PROBLEM DESCRIPTION
Select from the data all lines with the word "picture".

SUPPLIED MATERIAL

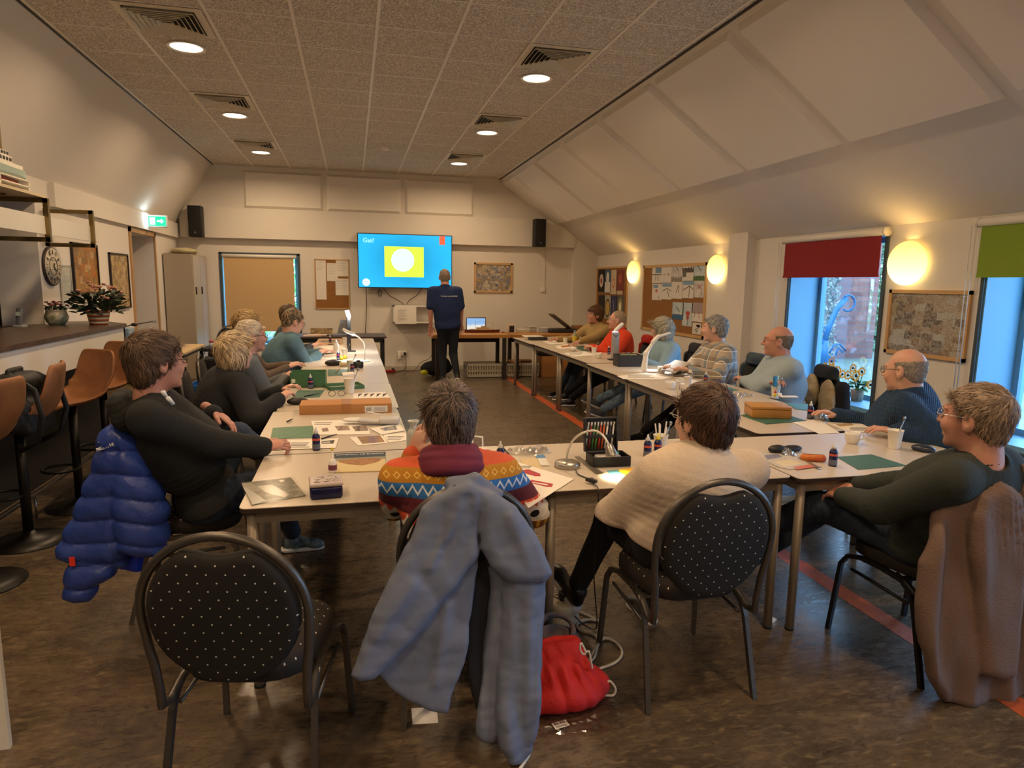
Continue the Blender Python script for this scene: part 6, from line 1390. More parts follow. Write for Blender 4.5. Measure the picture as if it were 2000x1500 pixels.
s = Solid(); s.u(Ell((-2.60, 11.75, 2.03), (.19, .34, .055))); s.u(Ell((-2.55, 11.55, 2.03), (.16, .18, .05)), .03); s.n(lambda p: .006 * wob(p, 25, 3)); tag(solid_obj('rolled_bag', s, .012, mat('bag_pale', '#c4bb98', .6, var=(14, '#a09a72'))), 'pale patterned bag lying on top of the metal cabinet', 'bag')
# ---------------------------------------------------------------- workbenches at the back wall
WD = mat('bench_wood', '#a8763c', .45, var=(4, '#b88448')); DK = mat('bench_leg_dark', '#2a221c', .5)
def bench(x0, x1, y0, y1, lab):
    t = thing('workbench', lab, 'workbench', ((x0 + x1) / 2, (y0 + y1) / 2, 0), 0, 'wooden workbenches by the back wall'); w, d = (x1 - x0) / 2, (y1 - y0) / 2
    m = MB(); m.b2((-w, -d, .70), (w, d, .755)); m.build('worktop', WD, t)
    for sx in (-1, 1):
        for sy in (-1, 1): m = MB(); m.b2((sx * (w - .09) - .03, sy * (d - .06) - .03, 0), (sx * (w - .09) + .03, sy * (d - .06) + .03, .70)); m.build('leg', DK, t)
    m = MB(); m.b2((-w + .06, d - .06, .58), (w - .06, d - .03, .70)); m.build('apron', DK, t)
bench(1.25, 2.56, 10.83, 11.5, 'wooden workbench with the ship model beside the presenter'); bench(2.60, 4.05, 10.83, 11.5, 'wooden workbench in the back right corner')
def B(px, py): return at_z(px, py, .755)
def yb(p): return Vector((p.x, min(max(p.y, 10.95), 11.35), .755))
b = yb(B(925, 643)); t = thing('ship_model', 'dark red hulled ship model on the wooden workbench', 'ship model', b, R(90))
m = MB(); vs, fs = hullm(.62, .09, .045); m.add([(x, -y, z) for x, y, z in vs], [f[::-1] for f in fs]); m.build('hull', mat('hull_red', '#5c1f18', .4), t)
m = MB(); m.b2((-.03, -.22, .048), (.03, .22, .062)); m.b2((-.022, -.12, .062), (.022, .1, .09)); m.b2((-.018, -.06, .09), (.018, .02, .115)); m.build('superstructure', mat('ship_tan', '#b89a72', .5), t)
m = MB()
for y in (-.18, -.05, .12): m.tube([(0, y, .06), (0, y, .20)], .003, 5)
m.tube([(0, -.18, .19), (0, .12, .19)], .0015, 4); m.build('masts', mat('ship_tan', '#b89a72', .5), t)
b = yb(B(920, 642)) + Vector((-.02, .22, 0)); t = thing('laptop', 'open laptop with a harbour picture behind the red ship model', 'laptop', b)
m = MB(); m.rbox((0, 0, .01), (.36, .24, .018), .005); m.build('base', mat('laptop_grey', '#56565a', .4, .5), t); m = MB(); m.rbox((0, .13, .13), (.36, .012, .23), .004, rx=-.15); m.build('lid', mat('laptop_grey', '#56565a', .4, .5), t)
g = NG('laptop_screen', .3); z = g.xyz()[2]; g.color((0, 0, 0)); g.l.new(g.mix(g.rng(g.math('ADD', z, g.math('MULTIPLY', g.noise(30, 4), .06)), .12, .16), (.75, .72, .65), (.25, .45, .75)), g.b.inputs['Emission Color']); g.b.inputs['Emission Strength'].default_value = .8
m = MB(); m.box((0, .121, .13), (.33, .002, .20), rx=-.15); m.build('screen', g.m, t)
b = yb(B(980, 644)); t = thing('speaker_box', 'small cube box with a dark front on the workbench', 'box', b); m = MB(); m.rbox((0, 0, .07), (.11, .11, .14), .006); m.build('case', mat('box_cream', '#c0ad90', .5), t); m = MB(); m.box((.01, -.057, .065), (.085, .004, .11)); m.build('front', mat('front_brown', '#241a15', .4), t)
b = yb(B(968, 645)) + Vector((0, -.05, 0)); m = MB(); m.rbox((0, 0, .01), (.05, .03, .02), .005); tag(m.build('red_block', mat('dull_red', '#8c3326', .5), loc=b), 'tiny red block beside the cube box on the workbench', 'block')
for k, (px, w, h, col, lb) in enumerate(((1010, .22, .05, '#c9bca0', 'low cream carton at the left end of the corner workbench'), (1030, .14, .09, '#a2a09a', 'clear grey plastic box on the corner workbench'), (1052, .16, .075, '#9da2ae', 'bluish translucent plastic box on the corner workbench'))):
    b = yb(B(px, 646)) + Vector((0, .12 * k % .2, 0)); t = thing('storage_box', lb, 'box', b); m = MB(); m.rbox((0, 0, h / 2), (w, .14, h), .008); m.build('box_body', mat('boxc_%d' % k, col, .4), t); m = MB(); m.rbox((0, 0, h + .004), (w + .01, .15, .012), .004); m.build('lid', mat('lidc', '#bdbbb4', .4), t)
b = yb(B(1078, 645)); t = thing('instrument_case', 'dark case with its lid propped open on the corner workbench', 'case', b); m = MB(); m.rbox((0, 0, .035), (.50, .30, .07), .01); m.build('base', mat('case_dark', '#241e1a', .5), t)
m = MB(); m.rbox((.03, .02, .17), (.52, .30, .03), .008, ry=.62); m.build('lid', mat('case_lid', '#4a3a2c', .5), t)
b = yb(B(1105, 645)) + Vector((.25, .1, 0)); m = MB(); m.rbox((0, 0, .06), (.5, .25, .12), .006); tag(m.build('wooden_crate', mat('crate_wood', '#86603a', .6), loc=b), 'low brown wooden box at the right end of the corner workbench', 'box')
# crates on the floor
def crate(x, y, w, lab):
    t = thing('plastic_crate', lab, 'crate', (x, y, 0), 0, 'pale plastic crates under the workbenches'); CR = mat('crate_grey', '#b3ab9a', .5)
    m = MB(); d, h = .36, .24
    for z0, z1 in ((0, .05), (.10, .125), (.20, .24)):
        m.b2((-w / 2, -d / 2, z0), (w / 2, -d / 2 + .012, z1)); m.b2((-w / 2, d / 2 - .012, z0), (w / 2, d / 2, z1)); m.b2((-w / 2, -d / 2, z0), (-w / 2 + .012, d / 2, z1)); m.b2((w / 2 - .012, -d / 2, z0), (w / 2, d / 2, z1))
    n = 14
    for k in range(n + 1):
        x_ = -w / 2 + .01 + (w - .02) * k / n
        for y_ in (-d / 2 + .006, d / 2 - .006): m.box((x_, y_, .12), (.018, .01, .24))
    for k in range(9):
        for x_ in (-w / 2 + .006, w / 2 - .006): m.box((x_, -d / 2 + .02 + (d - .04) * k / 8, .12), (.01, .014, .24))
    m.b2((-w / 2, -d / 2, 0), (w / 2, d / 2, .01)); m.build('basket', CR, t)
    m = MB(); m.b2((-w / 2 + .02, -d / 2 + .02, .01), (w / 2 - .02, d / 2 - .02, .19)); m.build('contents', mat('crate_fill', '#8a7f6c', .7), t); return t
crate(2.19, 11.30, .64, 'pale plastic crate on the floor nearest the presenter'); crate(2.86, 11.30, .60, 'pale plastic crate with cardboard on top at the start of the orange stripe')
m = MB(); m.box((-.12, 0, 0), (.22, .2, .01), rx=.1); m.box((.1, .02, .01), (.2, .2, .01)); tag(m.build('cardboard_piece', mat('cardboard', '#b07a44', .7), loc=(2.86, 11.3, .26)), 'flattened cardboard lying in the right pale crate', 'cardboard')
b = at_z(963, 732, 0); t = thing('carton', 'small white carton with a brown print before the pale crate', 'box', b); m = MB(); m.rbox((0, 0, .075), (.09, .07, .15), .003); m.build('carton_body', mat('carton_white', '#d9d2c4', .6), t); m = MB(); m.box((0, -.0365, .075), (.05, .002, .09)); m.build('print', mat('print_brown', '#8c7458', .6), t)
b = Vector((3.55, 11.25, 0)); t = thing('cardboard_box', 'large brown cardboard box under the corner workbench', 'box', b); m = MB(); m.rbox((0, 0, .18), (.72, .42, .36), .004); m.build('box_body', mat('cardboard', '#b07a44', .7), t)
m = MB(); m.rbox((-.1, 0, .40), (.62, .3, .07), .02); tag(m.build('tool_case', mat('case_dark', '#241e1a', .5), loc=b), 'dark flat case lying on the large cardboard box', 'case')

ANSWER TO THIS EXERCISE
Continue the Blender Python script for this scene: part 6, from line 1390. More parts follow. Write for Blender 4.5. Measure the picture as if it were 2000x1500 pixels.
b = yb(B(920, 642)) + Vector((-.02, .22, 0)); t = thing('laptop', 'open laptop with a harbour picture behind the red ship model', 'laptop', b)